Friday, April 20, 2007

Tarantino and the Woman's Film

(SOME SPOILERS)
(NOTE: "first half" and "second half" in the following refer to the first and second half of Tarantino's DEATH PROOF. I do not discuss PLANET TERROR.)

The title of this post refers initially - perhaps only - to the fact that most Tarantino features have women as their central protagonists.

Still, many of the iconic images of Tarantino's films are of men. Further, Tarantino'searly career was largely built on (a) violent spectacle between MEN and (b) dialogue scenes in which MEN TALK (about Madonna, about hamburgers and foot rubs).

Since Jackie Brown, however, Tarantino's representations of women develop along two vectors:
* to reconcile the female protagonist with the spectacle of violence (KILL BILL); and
* to reconcile the female protagonist with the scenes of dialogue (DEATH PROOF).
Thus it is the fact that WOMEN TALK in DEATH PROOF that brings his career full circle; completing the wholesale REGENDERING of the auteur persona first announced in the all-male world of RESERVOIR DOGS.

A key issue here is SOCIABILITY which, for Tarantino, is always verbal. Prior to DEATH PROOF the issue of female sociability has not been raised: Jackie Brown and Kill Bill involve solitary female protagonists. DEATH PROOF, by contrast, focuses on a group of women (again, a regendering of RESERVOIR DOGS).

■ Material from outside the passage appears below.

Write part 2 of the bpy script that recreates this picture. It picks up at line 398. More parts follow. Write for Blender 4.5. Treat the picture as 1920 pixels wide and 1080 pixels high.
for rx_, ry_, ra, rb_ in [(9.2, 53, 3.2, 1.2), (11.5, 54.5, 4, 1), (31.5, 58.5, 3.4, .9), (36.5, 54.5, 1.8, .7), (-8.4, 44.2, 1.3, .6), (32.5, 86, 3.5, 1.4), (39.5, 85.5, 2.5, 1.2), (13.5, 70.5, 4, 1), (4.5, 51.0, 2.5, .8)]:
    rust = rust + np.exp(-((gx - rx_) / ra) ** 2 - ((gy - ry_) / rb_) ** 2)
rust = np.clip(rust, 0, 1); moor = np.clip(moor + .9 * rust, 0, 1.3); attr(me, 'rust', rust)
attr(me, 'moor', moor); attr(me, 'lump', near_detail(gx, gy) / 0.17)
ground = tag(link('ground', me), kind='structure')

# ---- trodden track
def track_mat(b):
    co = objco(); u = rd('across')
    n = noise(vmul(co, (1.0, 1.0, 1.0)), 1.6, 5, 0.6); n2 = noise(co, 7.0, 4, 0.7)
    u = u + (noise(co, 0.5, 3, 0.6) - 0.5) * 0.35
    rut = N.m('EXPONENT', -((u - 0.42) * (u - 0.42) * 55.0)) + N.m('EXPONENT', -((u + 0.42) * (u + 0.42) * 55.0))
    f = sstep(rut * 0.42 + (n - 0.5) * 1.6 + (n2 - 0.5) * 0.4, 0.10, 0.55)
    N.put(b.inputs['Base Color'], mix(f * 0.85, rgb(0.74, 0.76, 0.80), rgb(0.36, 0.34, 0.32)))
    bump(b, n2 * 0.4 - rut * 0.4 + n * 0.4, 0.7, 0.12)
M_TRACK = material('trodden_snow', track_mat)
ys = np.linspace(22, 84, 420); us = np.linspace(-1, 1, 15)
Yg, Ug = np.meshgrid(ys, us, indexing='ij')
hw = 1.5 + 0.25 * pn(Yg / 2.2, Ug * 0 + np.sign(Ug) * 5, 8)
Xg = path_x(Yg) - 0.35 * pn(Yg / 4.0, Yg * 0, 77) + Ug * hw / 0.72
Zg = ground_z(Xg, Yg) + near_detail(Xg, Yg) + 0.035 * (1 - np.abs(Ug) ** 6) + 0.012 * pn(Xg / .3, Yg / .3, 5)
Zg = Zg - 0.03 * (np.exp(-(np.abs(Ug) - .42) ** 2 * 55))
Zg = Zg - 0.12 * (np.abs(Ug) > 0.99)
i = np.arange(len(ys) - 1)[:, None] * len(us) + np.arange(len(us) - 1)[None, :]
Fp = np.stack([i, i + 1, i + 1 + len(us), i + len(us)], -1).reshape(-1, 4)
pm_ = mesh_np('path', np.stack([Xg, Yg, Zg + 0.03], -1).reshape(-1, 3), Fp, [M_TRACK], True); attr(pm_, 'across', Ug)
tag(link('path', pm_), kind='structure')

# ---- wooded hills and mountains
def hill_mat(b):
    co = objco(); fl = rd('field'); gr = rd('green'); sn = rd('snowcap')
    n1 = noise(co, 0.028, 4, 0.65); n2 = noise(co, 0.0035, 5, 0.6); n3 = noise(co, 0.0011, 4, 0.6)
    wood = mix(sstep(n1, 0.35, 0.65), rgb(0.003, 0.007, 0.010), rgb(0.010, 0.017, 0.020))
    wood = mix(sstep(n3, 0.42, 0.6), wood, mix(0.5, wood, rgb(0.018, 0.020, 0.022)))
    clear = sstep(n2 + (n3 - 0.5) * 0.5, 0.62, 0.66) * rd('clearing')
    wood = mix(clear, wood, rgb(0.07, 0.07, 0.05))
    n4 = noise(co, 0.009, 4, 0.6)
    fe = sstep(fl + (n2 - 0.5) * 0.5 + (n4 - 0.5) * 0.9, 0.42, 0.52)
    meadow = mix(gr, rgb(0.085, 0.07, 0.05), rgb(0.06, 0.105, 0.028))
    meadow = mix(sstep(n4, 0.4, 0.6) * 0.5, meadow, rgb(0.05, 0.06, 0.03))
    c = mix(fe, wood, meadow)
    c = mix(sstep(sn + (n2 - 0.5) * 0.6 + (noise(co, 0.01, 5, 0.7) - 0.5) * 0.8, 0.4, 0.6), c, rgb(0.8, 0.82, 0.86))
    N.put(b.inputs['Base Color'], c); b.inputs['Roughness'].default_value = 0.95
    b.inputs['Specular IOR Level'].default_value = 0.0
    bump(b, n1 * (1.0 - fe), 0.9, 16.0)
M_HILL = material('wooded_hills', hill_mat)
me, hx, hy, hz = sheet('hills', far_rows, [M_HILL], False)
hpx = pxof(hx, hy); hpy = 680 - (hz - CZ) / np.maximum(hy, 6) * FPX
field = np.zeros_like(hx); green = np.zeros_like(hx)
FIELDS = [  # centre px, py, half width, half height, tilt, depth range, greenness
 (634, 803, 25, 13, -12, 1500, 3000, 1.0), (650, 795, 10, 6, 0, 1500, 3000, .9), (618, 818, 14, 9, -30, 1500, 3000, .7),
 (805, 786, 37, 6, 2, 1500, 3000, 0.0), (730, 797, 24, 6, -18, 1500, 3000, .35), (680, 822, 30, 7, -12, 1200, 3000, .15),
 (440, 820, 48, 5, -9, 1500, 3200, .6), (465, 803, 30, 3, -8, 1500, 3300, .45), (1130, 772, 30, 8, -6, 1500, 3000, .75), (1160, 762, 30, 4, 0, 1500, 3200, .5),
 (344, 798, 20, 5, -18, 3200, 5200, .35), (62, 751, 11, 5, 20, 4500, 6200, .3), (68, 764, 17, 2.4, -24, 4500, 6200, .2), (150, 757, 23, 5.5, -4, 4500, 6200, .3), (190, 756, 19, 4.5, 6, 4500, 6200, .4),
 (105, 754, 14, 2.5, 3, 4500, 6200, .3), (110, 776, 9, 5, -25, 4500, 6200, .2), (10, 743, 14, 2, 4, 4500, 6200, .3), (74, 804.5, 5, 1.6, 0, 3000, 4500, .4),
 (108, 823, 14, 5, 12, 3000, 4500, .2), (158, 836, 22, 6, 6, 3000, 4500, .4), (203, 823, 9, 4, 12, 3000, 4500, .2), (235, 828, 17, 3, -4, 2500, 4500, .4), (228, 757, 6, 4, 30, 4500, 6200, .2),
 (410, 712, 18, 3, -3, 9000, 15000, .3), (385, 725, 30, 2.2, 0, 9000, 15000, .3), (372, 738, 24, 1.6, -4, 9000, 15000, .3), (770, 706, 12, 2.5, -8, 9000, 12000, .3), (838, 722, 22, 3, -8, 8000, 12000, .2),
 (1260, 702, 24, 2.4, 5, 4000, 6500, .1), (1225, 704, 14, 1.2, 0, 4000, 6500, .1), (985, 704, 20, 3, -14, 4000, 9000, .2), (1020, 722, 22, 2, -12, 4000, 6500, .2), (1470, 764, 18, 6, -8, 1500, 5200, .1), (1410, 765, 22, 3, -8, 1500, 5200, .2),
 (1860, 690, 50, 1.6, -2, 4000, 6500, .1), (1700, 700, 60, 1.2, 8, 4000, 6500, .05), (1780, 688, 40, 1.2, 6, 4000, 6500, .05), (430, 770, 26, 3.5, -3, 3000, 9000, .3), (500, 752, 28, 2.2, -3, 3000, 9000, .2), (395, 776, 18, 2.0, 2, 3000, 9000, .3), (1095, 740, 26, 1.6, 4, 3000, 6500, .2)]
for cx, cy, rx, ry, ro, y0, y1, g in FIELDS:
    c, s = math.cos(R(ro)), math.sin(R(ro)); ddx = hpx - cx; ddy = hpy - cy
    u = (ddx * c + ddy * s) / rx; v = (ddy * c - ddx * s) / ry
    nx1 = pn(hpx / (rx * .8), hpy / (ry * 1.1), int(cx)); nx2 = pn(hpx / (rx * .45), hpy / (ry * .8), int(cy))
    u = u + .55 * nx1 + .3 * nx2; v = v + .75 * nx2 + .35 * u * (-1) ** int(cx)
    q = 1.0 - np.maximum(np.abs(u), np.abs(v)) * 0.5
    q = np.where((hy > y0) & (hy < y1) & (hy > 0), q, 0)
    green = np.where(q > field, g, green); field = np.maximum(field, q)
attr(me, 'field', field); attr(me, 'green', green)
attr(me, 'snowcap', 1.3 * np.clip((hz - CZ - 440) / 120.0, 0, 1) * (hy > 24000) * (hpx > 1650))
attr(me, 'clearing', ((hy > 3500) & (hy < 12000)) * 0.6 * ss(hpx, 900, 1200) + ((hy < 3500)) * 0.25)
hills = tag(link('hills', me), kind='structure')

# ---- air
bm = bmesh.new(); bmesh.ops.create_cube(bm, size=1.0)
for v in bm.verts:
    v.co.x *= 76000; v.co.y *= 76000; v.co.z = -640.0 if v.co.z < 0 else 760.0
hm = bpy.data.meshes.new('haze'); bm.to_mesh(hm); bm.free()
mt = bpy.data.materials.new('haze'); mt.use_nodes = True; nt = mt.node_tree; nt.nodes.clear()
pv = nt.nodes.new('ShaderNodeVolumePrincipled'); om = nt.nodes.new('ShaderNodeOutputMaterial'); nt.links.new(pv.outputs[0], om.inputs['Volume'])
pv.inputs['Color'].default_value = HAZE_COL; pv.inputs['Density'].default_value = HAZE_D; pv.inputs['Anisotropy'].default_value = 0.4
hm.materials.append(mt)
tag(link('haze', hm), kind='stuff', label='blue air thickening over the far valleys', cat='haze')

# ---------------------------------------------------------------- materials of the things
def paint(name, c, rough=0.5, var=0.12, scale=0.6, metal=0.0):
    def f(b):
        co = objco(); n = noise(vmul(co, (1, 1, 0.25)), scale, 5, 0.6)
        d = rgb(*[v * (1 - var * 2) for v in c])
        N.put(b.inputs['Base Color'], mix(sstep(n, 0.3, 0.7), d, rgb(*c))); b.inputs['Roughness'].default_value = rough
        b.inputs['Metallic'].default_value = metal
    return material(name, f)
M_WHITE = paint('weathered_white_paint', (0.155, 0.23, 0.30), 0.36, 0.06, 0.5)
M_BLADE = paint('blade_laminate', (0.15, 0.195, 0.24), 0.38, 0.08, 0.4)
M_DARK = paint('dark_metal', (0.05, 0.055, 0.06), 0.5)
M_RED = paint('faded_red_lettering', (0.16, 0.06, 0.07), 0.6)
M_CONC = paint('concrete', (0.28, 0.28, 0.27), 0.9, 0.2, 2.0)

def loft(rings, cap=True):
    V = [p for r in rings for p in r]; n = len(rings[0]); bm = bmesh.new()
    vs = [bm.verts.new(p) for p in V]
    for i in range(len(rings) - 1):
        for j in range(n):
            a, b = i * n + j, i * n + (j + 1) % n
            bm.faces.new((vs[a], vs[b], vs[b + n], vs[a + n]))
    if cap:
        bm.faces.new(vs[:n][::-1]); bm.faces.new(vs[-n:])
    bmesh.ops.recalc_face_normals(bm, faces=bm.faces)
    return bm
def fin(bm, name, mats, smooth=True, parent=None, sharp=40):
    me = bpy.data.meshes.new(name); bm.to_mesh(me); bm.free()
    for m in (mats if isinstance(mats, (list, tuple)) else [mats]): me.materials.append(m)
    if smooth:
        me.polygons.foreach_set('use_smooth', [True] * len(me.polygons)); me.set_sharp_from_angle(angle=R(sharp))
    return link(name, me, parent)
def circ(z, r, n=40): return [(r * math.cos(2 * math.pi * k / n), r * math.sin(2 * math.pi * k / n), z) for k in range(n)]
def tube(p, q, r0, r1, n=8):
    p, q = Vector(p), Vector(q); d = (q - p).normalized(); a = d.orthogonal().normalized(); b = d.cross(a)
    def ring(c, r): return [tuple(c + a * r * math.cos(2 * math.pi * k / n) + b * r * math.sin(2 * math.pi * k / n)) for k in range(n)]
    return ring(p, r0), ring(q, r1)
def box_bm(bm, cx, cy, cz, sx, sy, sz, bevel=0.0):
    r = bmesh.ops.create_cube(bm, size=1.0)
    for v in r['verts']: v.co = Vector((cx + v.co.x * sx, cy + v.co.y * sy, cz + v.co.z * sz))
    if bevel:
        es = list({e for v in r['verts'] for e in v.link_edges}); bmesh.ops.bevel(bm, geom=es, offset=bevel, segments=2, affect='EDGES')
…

Make that two groups. Because what is striking about DEATH PROOF is its doubled narrative. The first half of the film focuses on one group of women: they meet Stuntman Mike and are killed. The second half, we are introduced to a wholly new group, unrelated to the first: they meet Stuntman Mike and kill him. In effect, the same story, twice, only with different endings and characters. (Structurally, this has parallels to PSYCHO.) Each half of the film is formally different; these formal differences, moreover, correspond to two different conceptions of female sociability, as follows:

1. Female interaction as conveyed through montage of individualizing closeups and medium shots (the first group). I would note here that Tarantino's approach to editing is more discontinuous than in any other of his films. Rather than cut between repeat camera setups (e.g., shot-reverse shot), each setup feels discrete - a chain of single images that do not repeat. (This needs another viewing to be verified.) The discontinuity of the film's first half is also seen in the "missing reel" gag, edits that mimic a "bad" reel change, etc.

2. Female interaction as conveyed through camera movement (the second group). This is first evident in the lengthy dialogue sequence that introduces the group, comprised of extremely long single takes, in which the camera is constantly encircling the women. The film's second half, it can also be noted, lacks the pastiche of low-grade exhibition evident in the first (and evident throughout Rodriguez's Planet Terror). Finally, the stylistic trope of encirclement, through camera movement, recurs in the film's final sequence in which the women beat Stuntman Mike to death.

To wrap up here. Approach (1) seems to me definitive of representations of male dialogue in Tarantino's earlier films: witness the opening of RESERVOIR DOGS. Approach (2) is new. The question then would be: to what extent can this stylistic departure be related to the process of regendering that has defined Tarantino's work? To put it in the crudest terms: if approach (1) is to be matched with male interaction (in DOGS), should approach (2) be matched with female interaction (in DEATH PROOF)?

1 comment:

DMO said...

RK, you're analysis of Tarantino's shift in gender is interesting. He has effectively recast himself as a kind of women's-film director in the past few years. As you hint, the diner sequence among the four women in the second half of Death Proof alludes to the opening diner sequence in Reservoir Dogs, as the camera rotates around the women as they discuss men, their careers and Vanishing Point. Tarantino also has given the female protagonists of the first half the obscure-music fetishism made famous by the K Billy-loving thieves in Tarantino's first film.

Of course, Tarantino has not done much more than merely replace his earlier protagonists' one X chromosome with a Y, so it remains to be seen how important a shift in his outlook this is. I wonder if Tarantino has been influenced more by Buffy the Vampire Slayer or Suicide Girls?

On that odd note, I'll sign off. I'll post more later on both segments of Grindhouse.